Here’s another point to consider when you’re comparing cloud and
on-premises container deployment: public and private cloud deployment
are not fundamentally incompatible, and in many ways, there is really no
sharp line between them. This is, of course, true for traditional,
monolithic applications (which can, for example, also reside on private
servers while being accessible to remote users via a cloud-based
interface), but with containers, the public/private boundary can be made
even more fluid and indistinct when it is appropriate to do so. You can,
for example, deploy an application largely by means of containers in the
public cloud, with some functions running on on-premises containers.

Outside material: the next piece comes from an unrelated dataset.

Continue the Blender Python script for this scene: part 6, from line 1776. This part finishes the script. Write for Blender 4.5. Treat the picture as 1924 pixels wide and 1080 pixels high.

This gives you granular control over things such as security or
local-device access, while at the same time allowing you to take
advantage of the flexibility, broad reach, and cost advantages of
public-cloud deployment.

The Right Mix for Your Organization

Which type of deployment is better for your company? In general,
startups and small-to-medium-size companies without a strong need to tie
in closely to hardware find it easy to move into (or start in) the
cloud. Larger (i.e. enterprise-scale) companies and those with a need to
manage and control local hardware resources are more likely to prefer
on-premises infrastructure. In the case of enterprises, on-premises
container deployment may serve as a bridge to full public-cloud
deployment, or hybrid private/public deployment. The bottom line,
however, is that the answer to the public cloud vs. on-premises question
really depends on the specific needs of your business. No two
organizations are alike, and no two software deployments are alike, but
whatever your software/IT goals are, and however you plan to achieve
them, between on-premises and public-cloud deployment, there’s more
than enough flexibility to make that plan work.